Put biodiversity at heart of finance – ARU Professor

‘Species and habitat loss should be given the same importance as climate change’

Professor Aled Jones of Anglia Ruskin University (ARU)

Professor Aled Jones of Anglia Ruskin University (ARU) is calling for nature to be placed at the heart of finance, to ensure that the protection of species and habitats is factored into all future decision-making.

Professor Jones, the Chair of the Institute and Faculty of Actuaries’ (IFoA) Biodiversity Working Party, has set out his case in The Actuary, the official publication of the IFoA, where he explains why biodiversity loss should be given the same level of importance as climate change, where a financial cost is attached to carbon emissions.

According to the Office for National Statistics, the total asset value of the UK’s ecosystems stood at an estimated £1.5 trillion in 2021, with the biggest contribution coming from the value of the health benefits the ecosystems offer.

However, according to the State of Nature Partnership’s 2023 report, the UK is now one of the most nature-depleted countries on Earth, with nearly one in six species facing extinction. The primary causes of this decline are farming and climate change.

In his article, Professor Jones, Director of the Global Sustainability Institute (GSI) at ARU, along with his IFoA’s Biodiversity Working Party colleague Jack Kunkle, explain that while nature and climate are interlinked, they are still treated separately. For example, the UN has separate COPs for nature and climate: Montreal recently hosted the biodiversity COP15, while Dubai held the climate change COP28.

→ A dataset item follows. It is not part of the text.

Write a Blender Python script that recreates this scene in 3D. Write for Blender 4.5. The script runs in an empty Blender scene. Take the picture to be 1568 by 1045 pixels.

Professor Jones says this needs to change, but admits placing a specific financial value on nature is fraught with difficulties. He said: “Climate change is a global issue, and the simple metric of tonnes of CO2 equivalent emitted is a good measure of its negative impact. This gives us a carbon price, which businesses can understand and act on.

“With traded global markets for carbon dioxide reaching almost £800 billion per year, adding biodiversity to this would seem a natural next step. However, capturing the impact of biodiversity loss is more difficult because it is often local, non-linear – ecosystems are prone to tipping points, where species go extinct or services are lost forever – and uncertain.

“A tree in Cambridgeshire or Essex will have a very different value from a tree in Paris or the Amazon rainforest, in terms of the ecosystem services it provides. Going further, a particular tree can have significant additional value for the people who regularly interact with it – maybe you had your first kiss under this tree?

“Even with all the technology available to monitor biodiversity metrics and data, quantifying nature and creating a biodiversity credit market alongside a carbon credit market could be problematic. You can’t allow a particular rare species to be killed off but then ‘offset it’ by developing a wetland, even if they have the same biodiversity credit value.

“The difficulty is that unlike carbon emissions, nature and biodiversity cannot be crudely financialised in this way. Instead, finance will have to be ‘nature-fied’. This means understanding both the impact of nature on finance as well as the impact of finance on nature.

“We need to develop more qualitative measures to manage these impacts such as risk-based scenarios as well as taking an approach where certain investments are excluded because of the impact they have. We are not just dealing with a technological problem, but a philosophical one, too – how and why do we value nature?

“The complexity of biodiversity impacts and attributing specific values should not be seen as an excuse for inaction, however. Action on net zero can drive biodiversity action, but great care – and thought – is needed in how it is implemented in the real world.”